Heather Clark, MIT Digital Structures

Sky Stage

Heather Clark
24. oktober 2016
Photo: Bill Adkins (All photographs courtesy of Heather Clark)

Artist Heather Clark, in collaboration with Massachusetts Institute of Technology’s Digital Structures research group, has launched Sky Stage. Sky Stage temporarily transforms a boarded property in Frederick, Maryland’s downtown historic district into an interactive building-scale public art work.

This pre-Revolutionary War building was damaged by a major fire in 2010 and has no roof. The plywood boards on the doors and windows have been removed to reveal a center for arts and culture. Framed by historic stone walls, Sky Stage’s open-air theater seats an audience of 140 people among trees.

Photo: Jason Turner

The centerpiece of Sky Stage is a digitally-designed two-story sculpture with ribbons of drought-resistant plants that twist and wind through a wooden lattice and the building’s doors and windows. State of the art green-roof technology has been modified to support the spiraling plants. Rainwater is collected from an adjacent roof and stored in a cistern to irrigate the plants and trees.

Artist Heather Clark collaborated with the Massachusetts Institute of Technology’s Digital Structures research group, which computationally designed and engineered the sculpture’s complex wooden lattice with custom geometry-generating algorithms. Professor Caitlin Mueller and Research Fellow Kam-Ming Mark Tam led the engineering effort.

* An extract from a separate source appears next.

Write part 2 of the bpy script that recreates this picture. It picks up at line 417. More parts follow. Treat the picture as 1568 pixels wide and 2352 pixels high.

Frederick Arts Council is overseeing the day-to-day operations of the theater in partnership with AmeriCorps. Together, they are facilitating local residents and community groups to run creative endeavors within the historic shell. Working with the public, Sky Stage offers drama, music, children’s story time, art classes, dance, history, literature, and film.

Sky Stage will be open through July 2017.